Data was used to justify design decisions, to incorporate additional ones and to make a few emergency changes to the current site immediately—critical facepalms not fit to print. User testing overall was thrilling and embarrassing and yes, time-consuming, but at the same time so important, and despite the initial timesink, it wasn’t terribly complicated. With a process in place, future testing sessions can hopefully happen with greater frequency, and with our other user groups, like students and faculty.
2. A comprehensive style guide for all library content
The new website requires loads of revised and new content, the majority of which will be pushed through LibGuides, of which we already have a ton. A metric ton. An expletive ton, and honestly, sadly, they’re all over the place when it comes to consistency.
Consistency is quality—inescapably. But with incomplete guidelines and several librarians producing content, the guides as a whole lack cohesion.
Now was my chance to reign in our over 2,500 guides, exploiting my English degree and proofreading background to the fullest. After investigating the university style guide and APA style (the university-wide standard), plus considering deeply the merits of common use and sense (e-hyphen-mail? really?), I created a content style guide governing every aspect of content creation, including:
- Grammar, spelling and usage
- Screenshot creation and specs for annotations (call-out boxes, arrows, highlighting, etc.)

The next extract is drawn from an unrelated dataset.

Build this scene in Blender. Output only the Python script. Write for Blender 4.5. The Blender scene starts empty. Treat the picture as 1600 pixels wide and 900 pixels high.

- Link names and image descriptions (“alt tags”) that are mindful of screen readers to ensure all content is ADA compliant, or as close as we can get given tech constraints
The style guide applies across all platforms: the main site, LigGuides, LibAnswers, the blog, Facebook, YouTube, and all things to come. With the help of an instructional designer colleague, instructional best practices are included throughout.
The style guide is a thing of beauty—and was a wonderful exercise in choosing the fights worth having. I tend to lean toward the minimal. Serial comma?—hate it. But I let it go and let it inside. Two spaces instead of one between sentences? I knew enforcing a rule either way would cause a war, and didn’t even bother.
But killing the capital “I” on internet? Now that’s worth fighting for.